Who’s Watching the Richmond Media? Community weeklies diverge on news council idea

Part I of a Two-Part Series

Greg Pearson does not particularly care for the Richmond Times-Dispatch or NBC-12. Actually, Pearson is not a big fan of Media General or many of the corporate media conglomerates. The publisher and editor of the Chesterfield Observer, one of two community newsweeklies covering Virginia’s fourth-largest locality, Pearson believes that local news issues suffer a lack of coverage by such large media corporations. As a response, Person regularly uses his editorials and his “Media Watch” column to chastise the larger news outlets for what he considers to be shabby treatment of Chesterfield news.

In Pearson’s mind, the situation with Media General is drastic enough to mandate an institutional response. For quite some time, he has been beating the drums for the creation of an outside intermediary organization to serve as a watchdog for fairness and accuracy in coverage, especially of news in his hometown. Called a “news council,” this group would field complaints, conduct investigation and serve as a sounding board for citizen, business, and government criticism of the local press.

According to Pearson, “the news council idea is not an original one. I first inquired about it in 1997 when I heard about it and contacted the Minnesota News Council. I spoke with Gary Gilson (the Minnesota group’s executive director) who said it would be announced what markets are given a grant [by the Knight Foundation] to get a news council started.”

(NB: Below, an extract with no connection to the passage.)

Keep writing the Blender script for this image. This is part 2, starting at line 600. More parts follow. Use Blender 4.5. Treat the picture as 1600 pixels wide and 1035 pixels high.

What Pearson is referring to is the Knight Foundation, a national grant-making institution founded by the men who started what the Knight-Ridder media empire. In June, Knight awarded two $75,000 grants to emerging news councils in Southern California and New England to assist with start-up costs. According to a Knight press release, “News councils are independent, nonprofit organizations that promote trusted journalism by investigating accuracy and fairness complaints against news outlets. They help determine the facts involved in these disputes, and provide open forums where citizens and journalists can discuss media ethics, standards and performance.”